[start]
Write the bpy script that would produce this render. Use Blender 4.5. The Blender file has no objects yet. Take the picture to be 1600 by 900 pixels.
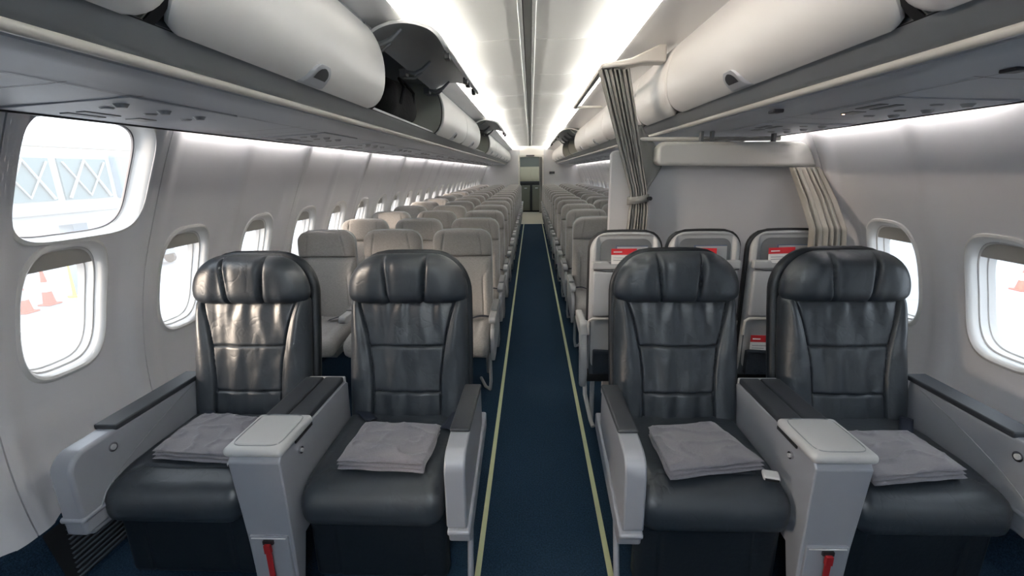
import bpy, bmesh, math, random
from mathutils import Vector, Matrix, noise
random.seed(7)
S = bpy.context.scene
COL = S.collection

# ------------------------------------------------------------------ camera
def setup_camera():
    yaw, pitch, roll = math.radians(2.5226), math.radians(14.6142), math.radians(0.9)
    F = Vector((-math.sin(yaw)*math.cos(pitch), math.cos(yaw)*math.cos(pitch), -math.sin(pitch)))
    R = Vector((math.cos(yaw), math.sin(yaw), 0)); U = R.cross(F)
    R2 = R*math.cos(roll) - U*math.sin(roll)
    U2 = R*math.sin(roll) + U*math.cos(roll)
    m = Matrix((R2, U2, -F)).transposed().to_4x4()
    m.translation = (-0.03, 0, 1.53)
    cd = bpy.data.cameras.new('camera'); co = bpy.data.objects.new('camera', cd); COL.objects.link(co)
    cd.sensor_width = 36; cd.lens = 36*700/1600; cd.clip_start = 0.02; cd.clip_end = 500
    co.matrix_world = m; S.camera = co
setup_camera()
S.view_settings.view_transform = 'Standard'; S.view_settings.look = 'None'
S.view_settings.gamma = 1; S.view_settings.use_curve_mapping = False
S.view_settings.exposure = 1.6
COVE, WASH, SKY, FILL = 43.0, 12.0, 1.25, 6.0

W = bpy.data.worlds.new('world'); S.world = W; W.use_nodes = True
bg = W.node_tree.nodes['Background']; bg.inputs[0].default_value = (0.80, 0.90, 1.0, 1); bg.inputs[1].default_value = SKY
sd = bpy.data.lights.new('sun', 'SUN'); so = bpy.data.objects.new('sun', sd); COL.objects.link(so)
sd.energy = 4.2; sd.angle = math.radians(25); sd.color = (1, .80, .62)
so.rotation_euler = Vector((0.93, 0.42, -0.24)).to_track_quat('-Z', 'Y').to_euler()
so.location = (-20, 0, 15)

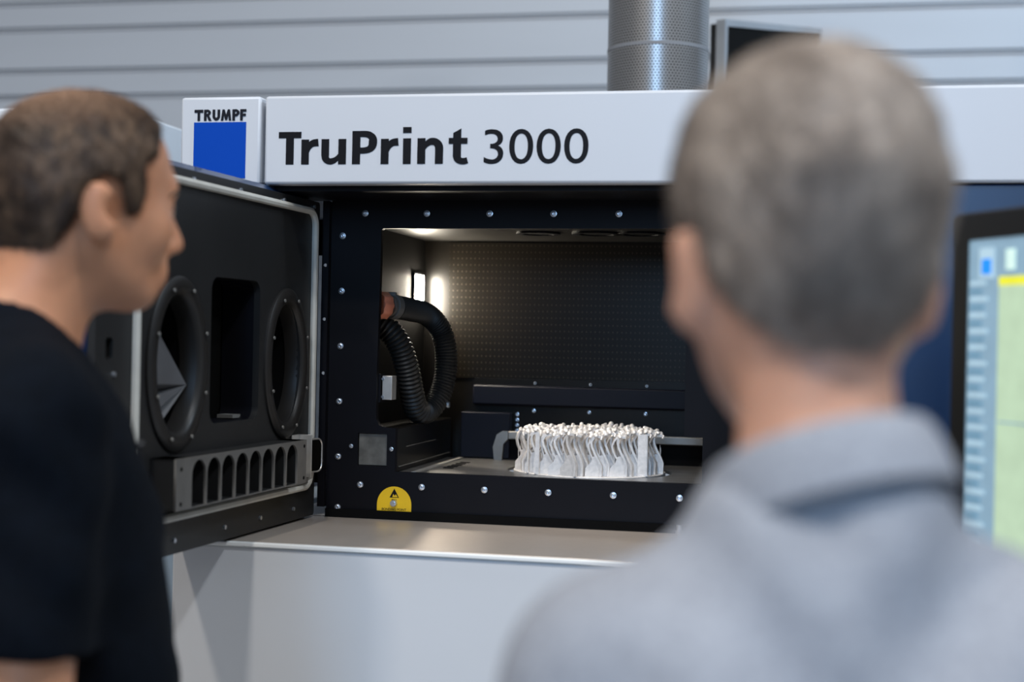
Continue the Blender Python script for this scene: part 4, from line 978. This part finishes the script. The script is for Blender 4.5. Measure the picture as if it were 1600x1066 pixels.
[end]
- Brief -
From the first line above through the line containing "COL = S.collection", copy everything exactly, without the pictures.

- Task result -
Write the bpy script that would produce this render. Use Blender 4.5. The Blender file has no objects yet. Take the picture to be 1600 by 900 pixels.
import bpy, bmesh, math, random
from mathutils import Vector, Matrix, noise
random.seed(7)
S = bpy.context.scene
COL = S.collection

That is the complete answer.